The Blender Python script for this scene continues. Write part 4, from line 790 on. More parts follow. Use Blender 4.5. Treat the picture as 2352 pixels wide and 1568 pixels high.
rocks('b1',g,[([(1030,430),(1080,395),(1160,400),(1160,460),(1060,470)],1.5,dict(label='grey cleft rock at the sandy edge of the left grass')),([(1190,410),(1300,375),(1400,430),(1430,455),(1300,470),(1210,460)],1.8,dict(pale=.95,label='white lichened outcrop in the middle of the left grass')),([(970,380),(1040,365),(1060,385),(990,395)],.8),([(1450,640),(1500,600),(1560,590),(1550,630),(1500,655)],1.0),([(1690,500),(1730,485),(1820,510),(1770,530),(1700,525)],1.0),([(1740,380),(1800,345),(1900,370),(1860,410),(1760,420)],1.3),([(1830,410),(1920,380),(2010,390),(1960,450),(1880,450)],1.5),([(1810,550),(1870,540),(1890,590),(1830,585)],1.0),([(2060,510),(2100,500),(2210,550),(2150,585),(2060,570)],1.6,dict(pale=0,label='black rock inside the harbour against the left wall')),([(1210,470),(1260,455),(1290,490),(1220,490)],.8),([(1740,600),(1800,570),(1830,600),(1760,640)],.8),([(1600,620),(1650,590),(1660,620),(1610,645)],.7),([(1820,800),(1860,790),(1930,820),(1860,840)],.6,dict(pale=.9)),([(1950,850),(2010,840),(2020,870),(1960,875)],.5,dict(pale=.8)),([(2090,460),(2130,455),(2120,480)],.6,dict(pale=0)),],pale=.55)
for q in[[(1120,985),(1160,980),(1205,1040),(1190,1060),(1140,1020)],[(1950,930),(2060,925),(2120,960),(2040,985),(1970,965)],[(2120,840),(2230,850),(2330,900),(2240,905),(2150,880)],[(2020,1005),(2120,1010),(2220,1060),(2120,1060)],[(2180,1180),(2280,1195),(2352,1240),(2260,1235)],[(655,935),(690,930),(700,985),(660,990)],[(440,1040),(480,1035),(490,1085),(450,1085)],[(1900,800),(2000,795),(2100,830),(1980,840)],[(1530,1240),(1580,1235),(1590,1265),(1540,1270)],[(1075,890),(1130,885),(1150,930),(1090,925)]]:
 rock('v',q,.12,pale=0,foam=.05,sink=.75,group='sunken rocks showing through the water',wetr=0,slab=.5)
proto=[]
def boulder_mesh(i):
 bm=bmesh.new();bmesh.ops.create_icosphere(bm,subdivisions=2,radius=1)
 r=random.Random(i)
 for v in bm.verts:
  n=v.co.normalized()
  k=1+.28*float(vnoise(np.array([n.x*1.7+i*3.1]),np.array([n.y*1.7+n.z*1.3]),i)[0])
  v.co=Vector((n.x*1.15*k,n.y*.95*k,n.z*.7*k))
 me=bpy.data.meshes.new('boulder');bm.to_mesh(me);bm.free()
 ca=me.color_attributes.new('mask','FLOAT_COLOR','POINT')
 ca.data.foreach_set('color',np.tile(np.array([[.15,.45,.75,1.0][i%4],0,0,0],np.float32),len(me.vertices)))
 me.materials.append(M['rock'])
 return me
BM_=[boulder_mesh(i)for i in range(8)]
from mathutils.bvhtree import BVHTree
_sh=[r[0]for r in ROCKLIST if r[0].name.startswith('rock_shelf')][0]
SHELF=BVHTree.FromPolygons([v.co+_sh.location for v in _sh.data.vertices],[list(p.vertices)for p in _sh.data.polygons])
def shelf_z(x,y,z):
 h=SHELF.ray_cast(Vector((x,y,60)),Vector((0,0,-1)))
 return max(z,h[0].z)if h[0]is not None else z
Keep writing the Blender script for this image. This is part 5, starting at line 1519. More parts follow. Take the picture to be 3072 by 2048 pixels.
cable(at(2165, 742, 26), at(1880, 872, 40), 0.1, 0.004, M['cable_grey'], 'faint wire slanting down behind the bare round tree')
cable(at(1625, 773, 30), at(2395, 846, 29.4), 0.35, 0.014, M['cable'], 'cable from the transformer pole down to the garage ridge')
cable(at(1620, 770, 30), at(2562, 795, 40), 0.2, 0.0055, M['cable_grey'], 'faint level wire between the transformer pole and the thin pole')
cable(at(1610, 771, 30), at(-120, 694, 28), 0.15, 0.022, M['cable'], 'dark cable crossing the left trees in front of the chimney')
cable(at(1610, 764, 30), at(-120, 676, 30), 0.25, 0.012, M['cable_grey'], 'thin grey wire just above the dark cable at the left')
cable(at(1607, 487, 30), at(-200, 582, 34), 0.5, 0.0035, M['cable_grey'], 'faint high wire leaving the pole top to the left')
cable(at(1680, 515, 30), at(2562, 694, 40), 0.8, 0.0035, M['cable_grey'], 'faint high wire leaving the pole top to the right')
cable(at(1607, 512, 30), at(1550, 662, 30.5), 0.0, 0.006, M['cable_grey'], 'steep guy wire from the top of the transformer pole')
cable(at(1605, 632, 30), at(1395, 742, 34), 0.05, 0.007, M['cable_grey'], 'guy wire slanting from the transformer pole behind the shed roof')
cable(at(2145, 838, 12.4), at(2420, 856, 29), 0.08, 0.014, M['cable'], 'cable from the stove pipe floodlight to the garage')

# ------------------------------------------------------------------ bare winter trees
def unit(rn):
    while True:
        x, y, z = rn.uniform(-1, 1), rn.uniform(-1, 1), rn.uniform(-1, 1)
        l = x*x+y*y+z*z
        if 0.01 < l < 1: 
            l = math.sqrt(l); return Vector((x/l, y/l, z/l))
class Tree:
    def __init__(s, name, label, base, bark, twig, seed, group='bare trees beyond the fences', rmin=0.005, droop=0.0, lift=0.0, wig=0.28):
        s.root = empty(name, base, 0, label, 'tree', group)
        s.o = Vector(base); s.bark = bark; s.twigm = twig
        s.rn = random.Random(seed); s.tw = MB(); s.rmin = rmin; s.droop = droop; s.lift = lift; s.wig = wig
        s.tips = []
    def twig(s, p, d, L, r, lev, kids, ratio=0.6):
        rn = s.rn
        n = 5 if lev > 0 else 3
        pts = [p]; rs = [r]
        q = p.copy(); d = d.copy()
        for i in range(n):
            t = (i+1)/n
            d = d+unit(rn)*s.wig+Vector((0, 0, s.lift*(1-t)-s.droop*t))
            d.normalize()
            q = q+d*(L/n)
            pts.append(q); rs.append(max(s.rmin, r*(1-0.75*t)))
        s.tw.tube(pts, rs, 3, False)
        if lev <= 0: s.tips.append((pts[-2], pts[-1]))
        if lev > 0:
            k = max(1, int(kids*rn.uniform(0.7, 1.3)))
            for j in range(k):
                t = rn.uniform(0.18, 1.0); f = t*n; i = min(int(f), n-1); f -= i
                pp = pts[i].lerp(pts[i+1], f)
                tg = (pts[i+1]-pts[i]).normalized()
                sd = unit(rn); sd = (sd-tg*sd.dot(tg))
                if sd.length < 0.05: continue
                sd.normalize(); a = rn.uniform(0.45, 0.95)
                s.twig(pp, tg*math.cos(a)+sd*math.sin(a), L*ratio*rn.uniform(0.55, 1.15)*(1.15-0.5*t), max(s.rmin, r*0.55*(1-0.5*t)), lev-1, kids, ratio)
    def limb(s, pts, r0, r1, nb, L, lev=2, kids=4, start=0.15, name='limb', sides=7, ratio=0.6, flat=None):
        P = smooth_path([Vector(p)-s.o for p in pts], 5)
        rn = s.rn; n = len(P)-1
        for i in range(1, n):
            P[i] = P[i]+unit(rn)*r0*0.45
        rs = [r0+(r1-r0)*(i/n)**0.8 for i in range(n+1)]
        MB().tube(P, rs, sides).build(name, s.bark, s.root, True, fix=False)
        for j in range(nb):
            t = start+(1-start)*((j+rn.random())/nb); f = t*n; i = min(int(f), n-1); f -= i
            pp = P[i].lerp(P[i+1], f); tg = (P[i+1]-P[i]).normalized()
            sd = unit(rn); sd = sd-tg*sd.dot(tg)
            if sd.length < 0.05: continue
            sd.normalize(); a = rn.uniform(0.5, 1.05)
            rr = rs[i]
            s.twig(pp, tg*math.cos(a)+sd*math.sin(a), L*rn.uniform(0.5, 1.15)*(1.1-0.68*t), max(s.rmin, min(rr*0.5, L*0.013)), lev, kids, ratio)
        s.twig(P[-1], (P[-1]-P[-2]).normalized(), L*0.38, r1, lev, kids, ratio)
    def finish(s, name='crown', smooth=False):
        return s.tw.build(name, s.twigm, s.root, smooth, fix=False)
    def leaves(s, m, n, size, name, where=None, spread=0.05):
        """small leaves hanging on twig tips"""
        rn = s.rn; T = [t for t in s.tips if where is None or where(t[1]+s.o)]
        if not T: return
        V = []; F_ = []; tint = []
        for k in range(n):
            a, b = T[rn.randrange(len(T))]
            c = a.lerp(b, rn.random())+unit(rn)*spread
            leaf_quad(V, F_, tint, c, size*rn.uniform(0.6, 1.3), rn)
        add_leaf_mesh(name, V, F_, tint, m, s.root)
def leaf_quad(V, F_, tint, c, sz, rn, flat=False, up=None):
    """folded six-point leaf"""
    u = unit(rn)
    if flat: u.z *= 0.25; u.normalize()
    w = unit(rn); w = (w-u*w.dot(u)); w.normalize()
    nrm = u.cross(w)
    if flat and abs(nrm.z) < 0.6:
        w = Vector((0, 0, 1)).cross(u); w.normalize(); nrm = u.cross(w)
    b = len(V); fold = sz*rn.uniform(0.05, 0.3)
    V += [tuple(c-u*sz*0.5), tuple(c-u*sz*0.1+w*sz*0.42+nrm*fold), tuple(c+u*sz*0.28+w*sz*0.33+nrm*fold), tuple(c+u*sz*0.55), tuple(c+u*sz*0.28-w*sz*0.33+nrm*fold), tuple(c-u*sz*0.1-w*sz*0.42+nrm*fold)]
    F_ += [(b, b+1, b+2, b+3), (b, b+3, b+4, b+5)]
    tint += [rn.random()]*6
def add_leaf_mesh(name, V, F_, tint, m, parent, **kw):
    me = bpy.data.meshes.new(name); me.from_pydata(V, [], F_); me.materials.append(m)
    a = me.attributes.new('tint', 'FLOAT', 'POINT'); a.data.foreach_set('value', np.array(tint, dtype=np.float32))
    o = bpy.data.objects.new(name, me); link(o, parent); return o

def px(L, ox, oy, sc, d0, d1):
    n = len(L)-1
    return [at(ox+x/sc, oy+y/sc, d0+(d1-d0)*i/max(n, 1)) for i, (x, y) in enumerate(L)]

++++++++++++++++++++

### Do this
Set out every line from the material that contains the string "high".

### The answer
The Blender Python script for this scene continues. Write part 4, from line 790 on. More parts follow. Use Blender 4.5. Treat the picture as 2352 pixels wide and 1568 pixels high.
cable(at(1607, 487, 30), at(-200, 582, 34), 0.5, 0.0035, M['cable_grey'], 'faint high wire leaving the pole top to the left')
cable(at(1680, 515, 30), at(2562, 694, 40), 0.8, 0.0035, M['cable_grey'], 'faint high wire leaving the pole top to the right')